What both homunculi have in common is an overly large head, and the sensory homunculus has very long arms. I think that's what caught my attention the most with the big monster/alien thing at the Zombie show. But that's beside the point.
Zombie's answer to what is more human than human is an alien or a monster. And that got me thinking that the monster just might be more human than human.
Part of what makes the monster monstrous is exactly that it is "more". It's not more "human" than humans, but it's certainly "more" than human. Monsters either have more limbs, or eyes, or larger heads, or even just larger bodies overall. Their bodies tend to be "more" than human bodies are, which is what actually makes them monstrous.
Then I got to thinking about the novels I've been reading and realizing that many of the clones and cyborgs in them are monstrous in just this way - they are "more" than human. So maybe Zombie's answer of "monster" to the question of what is more human than human isn't so far off. Maybe what really makes us human is what unacademic advisor and rebeckler suggest in the comments below, that it is our frailty and our failings that make us human. To be "more human than human" is simply a construction we hold up that fails to provide us with a guideline about what it means to be human because it expects more from us than we are capable of. And that more is itself monstrous.

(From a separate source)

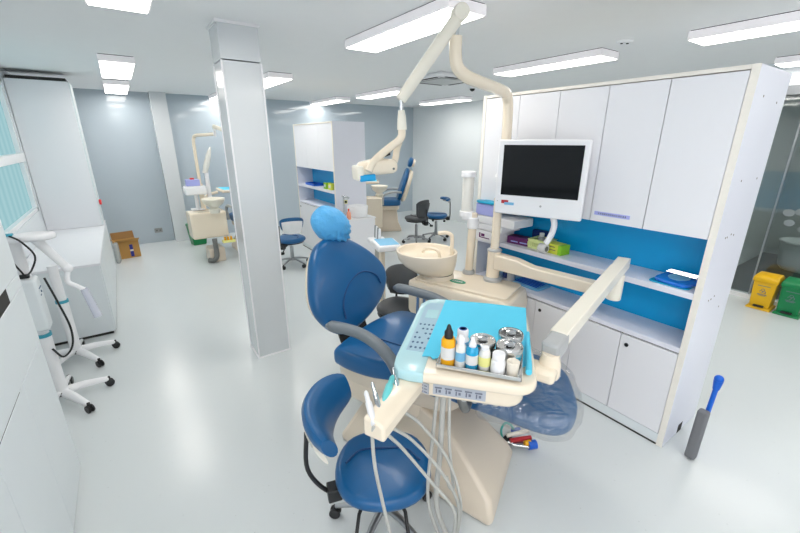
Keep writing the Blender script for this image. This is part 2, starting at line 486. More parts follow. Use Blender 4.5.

But I think in proposing that, I'm waxing philosophic in a way that would not be useful in a literary dissertation. But it's fun to think about, and has served the function of organizing some of my thinking about the topic and about the books I'm reading. In helping me organize my scattered thoughts, there is indeed much good.
I still am not sure about the robot in the music video though... that might be another post. Any thoughts?
Oh, and in answer to my question/suggestion last week: yes, a couple of days of sunshine and warm weather have made me feel less cheated about our short summer. Now I'm ready for fall and winter to arrive.